## Scene modeling code data
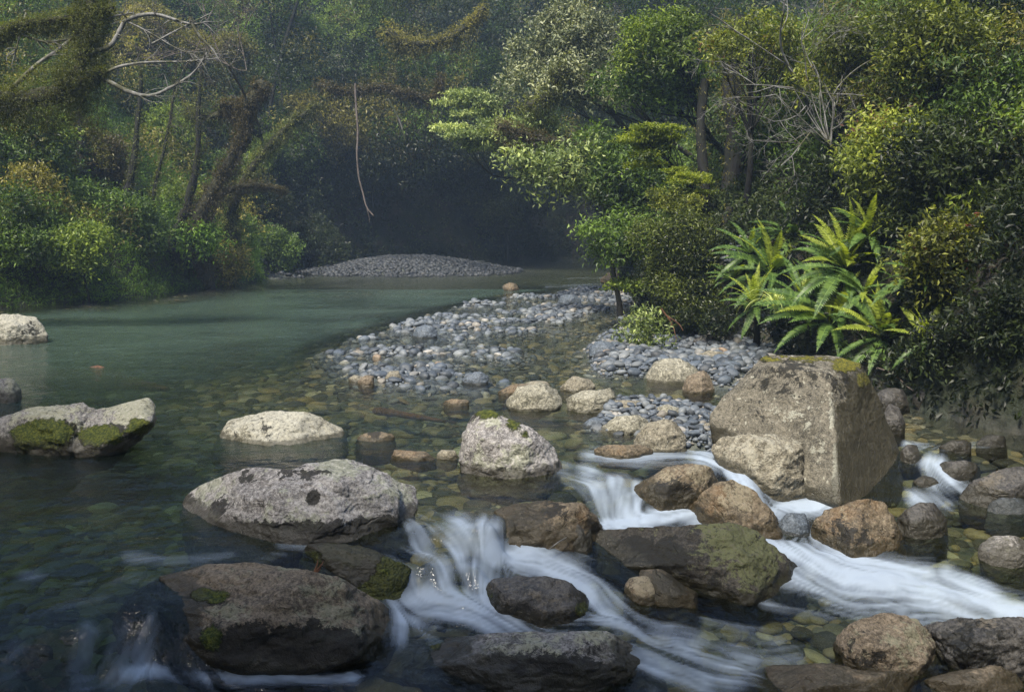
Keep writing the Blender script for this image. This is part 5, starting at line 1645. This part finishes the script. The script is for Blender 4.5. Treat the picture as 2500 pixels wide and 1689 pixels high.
    mossy_limb("green moss slope branch dropping to the pale river tree", [[(1165, 330), (1190, 370), (1215, 400)]], 23.0, [(.1, .08)], mat='moss', dens=220, L=.06, hang=.25, name="mossy_branch", cat="branch")
    # near mossy tree with bare silver branches, top left
    mossy_limb("near mossy tree leaning in at the top left, with bare silver branches and hanging moss",
               [[(-380, 330), (-200, 270), (-40, 235), (60, 222), (130, 215), (175, 165), (195, 100), (208, 20), (215, -80)], [(-40, 100), (40, 60), (150, 45), (260, 20)], [(130, 215), (205, 175), (235, 165)]],
               17.0, [(.34, .24, .19, .13, .10, .10), (.1, .09, .06), (.1, .07)], mat='moss', dens=900, L=.034, hang=1.15, ground=(-13.4, 17.5),
               bare=[([(195, 165), (245, 185), (300, 212), (345, 217), (395, 195), (440, 165), (470, 120)], (.045, .035, .012)),
                     ([(222, 178), (270, 152), (340, 142), (420, 140), (500, 132)], (.03, .022, .008)),
                     ([(205, 120), (250, 105), (272, 70), (290, 45), (350, 33), (430, 55), (470, 50)], (.045, .04, .015)),
                     ([(25, 205), (80, 150), (140, 108), (200, 60), (250, 40), (300, 30)], (.04, .03, .012)),
                     ([(30, 70), (100, 95), (170, 85), (205, 60)], (.02, .015)),
                     ([(60, 30), (45, 80), (35, 120)], (.02, .012)),
                     ([(290, 50), (340, 75), (400, 110), (440, 125)], (.018, .008)),
                     ([(430, 40), (450, 80), (480, 110), (500, 140)], (.035, .01)),
                     ([(345, 100), (400, 70), (480, 30)], (.02, .008))])
    dead_branches("tangle of brownish dead twigs at the top left behind the silver branches", [(520, 150, -.6, -.2, 1.3, .016), (500, 130, -.3, -.7, 1.3, .016), (470, 110, -.9, .1, 1.2, .014), (540, 120, .3, -.8, 1.2, .014), (455, 90, -.3, .5, 1.2, .012), (560, 160, -.2, -.9, 1.2, .012)],
                  24.0, bark='twig', base=tuple(hit_ground(600, 330)[:2]), name="dead_tree", seed=12)
    dead_branches("grey leafless tree with drooping curved twigs between the dark trunks and the flowering shrub",
                  [(1885, 330, -.2, -.8, .7, .02), (1840, 300, -.5, .5, .7, .014), (1870, 250, -.3, -.9, .8, .014), (1800, 200, -.8, -.2, .9, .014), (1830, 170, -.2, -.95, .8, .012), (1760, 215, -.9, .25, .7, .010),
                   (1900, 200, .4, -.8, .8, .012), (1830, 240, -.6, .6, .6, .010), (1860, 210, .6, .2, .7, .010), (1850, 290, -.7, .4, .6, .009), (1860, 300, .5, .3, .6, .009)],
                  15.2, bark='bone', base=(5.2, 17.0), seed=21)
    dead_branches("slanting pale bare branch at the top above the leafless tree", [(1790, 150, -.3, -.9, .9, .022), (1700, 90, -.6, -.4, .8, .014), (1820, 190, .2, .6, .5, .012)], 16.2, bark='bone', base=(5.6, 18), seed=22, depth=3)
    # ivy clad trunk
    e = mossy_limb("crooked trunk wrapped in small round ivy leaves behind the tallest fern", [[(1830, 500), (1850, 440), (1868, 390), (1880, 330), (1875, 290)], [(1880, 335), (1930, 390), (1965, 450)]], 16.6, [(.17, .15, .12), (.10, .07)],
                   mat='mid', dens=330, L=.055, hang=.2, ground=(4.9, 17.6), bark='dark', fuzz=1.15, name="ivy_clad_tree")
    # long vine
    T = Tubes()
    P = [pt(x, y, 31.5) for x, y in [(806, 190), (808, 240), (812, 300), (810, 350), (814, 400), (824, 440), (832, 470), (848, 490)]]
    b = P[0]
    T.add([p - b for p in P], [.035, .03, .02], 7, 1, .3)
    T.add([P[-2] - b, pt(838, 495, 31.5) - b, pt(838, 505, 31.5) - b], [.015, .004], 5)
    tag(obj("hanging_vine", T.mesh("hanging_vine", BARK['twig']), loc=tuple(b)), "long brown vine hanging free in front of the dark hollow", "vine")
    T = Tubes()
    P = [pt(x, y, 31.0) for x, y in [(880, 225), (900, 260), (912, 290), (920, 320)]]
    T.add([p - P[0] for p in P], [.04, .03, .02], 6, 1, .2)
    tag(obj("hanging_vine", T.mesh("hanging_vine", BARK['grey']), loc=tuple(P[0])), "short pale stem slanting down right of the long vine", "vine")
    # strap-leaved tuft between the ferns
    r = np.random.default_rng(3)
    V, Fc, tn = [], [], []
    for i in range(34):
        a = r.uniform(0, 6.28); l = r.uniform(.5, .95); e0 = r.uniform(.9, 1.4); dr = r.uniform(1.8, 2.8)
        p = np.zeros(3); n = 9; k0 = len(V)
        for j in range(n):
            t = j / (n - 1); an = e0 - dr * t
            w = .011 * (1 - t ** 3) + .001
            sdv = np.array([-math.sin(a), math.cos(a), 0])
            V += [p - sdv * w, p + sdv * w]; tn += [.6 + .3 * r.random()] * 2
            p = p + np.array([math.cos(a) * math.cos(an), math.sin(a) * math.cos(an), math.sin(an)]) * l / n
        for j in range(n - 1): Fc.append([k0 + 2 * j, k0 + 2 * j + 1, k0 + 2 * j + 3, k0 + 2 * j + 2])
    c = pt(1760, 705, 14.2)
    tag(obj("strap_leaf_tuft", mesh_np("strap_leaf_tuft", np.array(V), np.array(Fc), LM['pale'], {"tone": tn}), loc=tuple(c)), "tuft of long arching strap leaves hanging below the small left fern", "plant")
    # exposed roots under the shaded bank
    T = Tubes()
    r = np.random.default_rng(6)
    c = pt(2100, 830, 11.6)
    for pth in ([(1990, 835), (2030, 850), (2070, 885), (2130, 905)], [(2055, 835), (2080, 880), (2130, 900)], [(2110, 790), (2130, 850), (2125, 900), (2150, 920)], [(2150, 775), (2190, 800), (2230, 840)], [(2120, 895), (2170, 905), (2230, 925)], [(2130, 770), (2160, 770), (2200, 810), (2215, 850)]):
        T.add([pt(x, y, 11.5 + r.normal(0, .08)) - c for x, y in pth], [.013, .010, .005], 5)
    for _ in range(14):
        x, y = r.uniform(2000, 2220), r.uniform(800, 890)
        T.add([pt(x, y, 11.6) - c, pt(x + r.normal(0, 20), y + 30, 11.5) - c, pt(x + r.normal(0, 35), y + 60, 11.5) - c], [.006, .002], 4)
    tag(obj("exposed_roots", T.mesh("exposed_roots", BARK['twig']), loc=tuple(c)), "thin exposed roots dangling from the undercut right bank", "roots")
    T = Tubes()
    c = pt(1530, 730, 16.2)
    for pth in ([(1500, 700), (1525, 735), (1535, 770)], [(1510, 715), (1540, 735), (1550, 750)], [(1525, 735), (1515, 755)]):
        T.add([pt(x, y, 16.0) - c for x, y in pth], [.016, .006], 5)
    tag(obj("bare_branch", T.mesh("bare_branch", BARK['red']), loc=tuple(c)), "small bare forked branch beside the light green beach bush", "branch")
    # wood in the stream
    a, b_ = hit_water(850, 922), hit_water(1012, 952)
    T = Tubes()
    a[2] -= .05; b_[2] -= .02
    T.add([np.zeros(3), (b_ - a) * .3 + np.array([0, .03, 0]), (b_ - a) * .65, b_ - a], [.045, .04, .03, .018], 8, 1, .3)
    tag(obj("sunken_log", T.mesh("sunken_log", BARK['red']), loc=tuple(a)), "reddish-brown branch lying just under the clear water above the cream boulder", "log")
    a = hit_water(90, 838); b_ = hit_water(380, 836)
    T = Tubes(); a[2] -= .16; b_[2] -= .30
    T.add([np.zeros(3), (b_ - a) * .4 + np.array([0, .2, .04]), b_ - a], [.15, .16, .03], 9, 2, .4)
    tag(obj("sunken_log", T.mesh("sunken_log", BARK['red']), loc=tuple(a)), "rusty sunken log below the surface of the green pool at the left", "log")
    T = Tubes()
    p = pt(1246, 1246, float((hit_water(1262, 1250) - CAM) @ FW) - .12)
    q_ = pt(1286, 1219, float((hit_water(1262, 1250) - CAM) @ FW) - .02)
    T.add([np.zeros(3), (q_ - p) * .5 + np.array([0, 0, .006]), q_ - p], [.003, .005, .004], 6)
    tag(obj("stick", T.mesh("stick", BARK['bone']), loc=tuple(p)), "pale twig lying against the small wet brown wedge above the rapids", "stick")
    T = Tubes()
    D = float((hit_water(860, 1362) - CAM) @ FW) - .08
    p = pt(712, 1302, D)
    for x, y in ((722, 1268), (735, 1272), (728, 1290)):
        T.add([np.zeros(3), (pt(x, y, D) - p) * .6 + np.array([.004, 0, 0]), pt(x, y, D) - p], [.009, .006, .002], 6)
    tag(obj("stick", T.mesh("stick", BARK['red']), loc=tuple(p)), "rusty broken twig caught between the bright mossy boulder and the huge brown one", "stick")


def build_cover():
    LB = np.array([(-14, 20), (-12.3, 22.6)] + [tuple(p) for p in wpoly([(30, 700), (180, 692), (330, 680), (480, 656), (600, 640)])] + [(-9.0, 35), (-14, 35), (-20, 26)])
    ground_cover("grass", "low bright green grass and ferns spilling down the left bank to the water", "grass", LB, 22000, 'grass', .10, 9, 1, .34, .16, .1)
    RB = np.array([tuple(p) for p in wpoly([(2290, 985), (2180, 962), (2090, 935), (2010, 900), (1960, 872), (1868, 850), (1760, 798), (1690, 782), (1600, 776), (1530, 760), (1470, 715), (1405, 645)])] + [(5, 34), (12, 34), (16, 8), (6, 7.5)])
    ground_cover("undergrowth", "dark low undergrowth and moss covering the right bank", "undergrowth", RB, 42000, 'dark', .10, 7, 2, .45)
    FB = np.array([(-13, 33), (-8.5, 36.5), (-6, 40.6), (-2, 43.6), (3, 46.6), (8, 48), (8, 54), (-4, 54), (-16, 44)])
    ground_cover("undergrowth", "dark undergrowth on the steep far bank in the haze", "undergrowth", FB, 14000, 'dark', .2, 7, 3, .6)


def build_haze():
    bm = bmesh.new()
    bmesh.ops.create_cube(bm, size=1)
    me = bpy.data.meshes.new("haze")
    bm.to_mesh(me); bm.free()
    o = obj("haze", me, loc=(0, 40, 18.5))
    o.scale = (130, 126, 45)
    m, t, out = new_mat("haze")
    q = N(t)
    v = q.n("VolumePrincipled", {"Color": (.52, .72, 1.0), "Density": .0022, "Anisotropy": .1})
    t.links.new(v.outputs[0], out.inputs["Volume"])
    me.materials.append(m)
    tag(o, "blue morning haze hanging in the river valley", "haze", kind='stuff')


make_ground()
make_water()
build_rocks()
build_cobbles()
build_trees()
build_ferns()
build_cover()
build_background_forest()
build_haze()
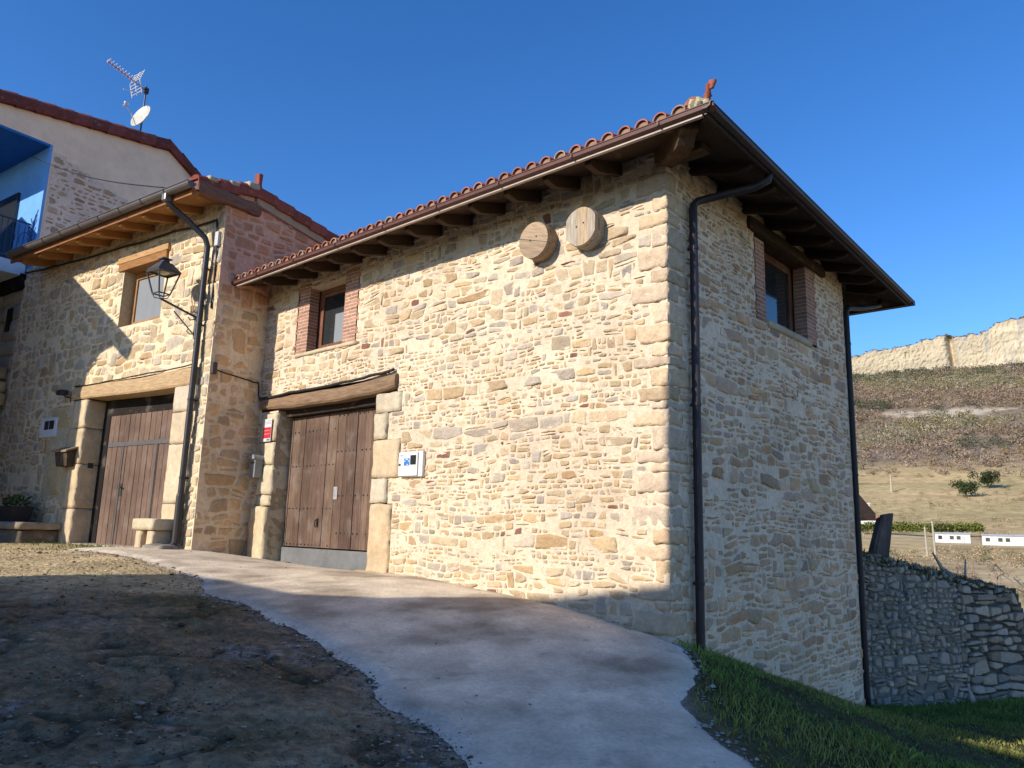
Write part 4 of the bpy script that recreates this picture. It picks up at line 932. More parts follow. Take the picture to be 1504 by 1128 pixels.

## Problem details
Return every line containing "script".

## Exercise answer
Keep writing the Blender script for this image. This is part 5, starting at line 1645. This part finishes the script. The script is for Blender 4.5. Treat the picture as 2500 pixels wide and 1689 pixels high.
Write part 4 of the bpy script that recreates this picture. It picks up at line 932. More parts follow. Take the picture to be 1504 by 1128 pixels.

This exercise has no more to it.